Why Cashflow is King 


Whether you’re running a business or a household, there’s one thing they both have in common when it comes to money – cashflow is king. 


The reality is: If you are not spending less than you earn, you will go into debt.


In the short-term, this may be manageable but if you stay in debt (or rack it up) it will snowball into a larger amount that could be very difficult to pay off and might have an enormous impact on your financial wellbeing.  

 

Cash flow is vital to good wealth building  


People building their wealth are often in the position of paying mortgages, raising children, paying school fees – the list is endless – and it’s often hard to manage cashflow. 


Quite simply, a good cashflow comes from spending less than you earn after tax. The good old-fashioned idea of paying yourself first – to put money aside for strategy before lifestyle – is fundamental. Always put money away for a strategy before you start figuring out what your lifestyle should be, or what you want your lifestyle to be. 

Putting some money away or getting it working for you first is the key to limiting some of your spending. 

 

Be aware of unnecessary debt 


If you are not able to cover these expenses, you will likely end up in debt. And with interest growing your debt, it may be hard to pay back – and so the problem worsens It is important to pay attention to cashflow and savings until it’s a habitual routine.  

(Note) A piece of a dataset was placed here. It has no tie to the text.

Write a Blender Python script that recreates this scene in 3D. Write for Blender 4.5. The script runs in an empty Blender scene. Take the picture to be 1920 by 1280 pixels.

Knowing where your money is going is key. If you know where your money is going and what you are going to spend each year, it will help you in that discovery process of what’s important to you, and you can take some money from an area that’s less important to put it towards an area that’s more important to you. 


Working with an adviser, you can see the straightforward impact that spending that extra money would have. They will help you look at that effect over time.  

 

Pay you first then distribute the rest 


Setting up a detailed budget is the first thing we do with our clients. We then direct them to pay themselves first with the surplus. For instance, if the surplus is $1400 a month, we suggest they put it into debt repayments, investments, or superannuation.  


After that, money is allocated to other areas such as bills, travel, loan repayments, and an emergency fund that equals about six months of income.  


This budget should be reviewed regularly to adjust to changes in your situation.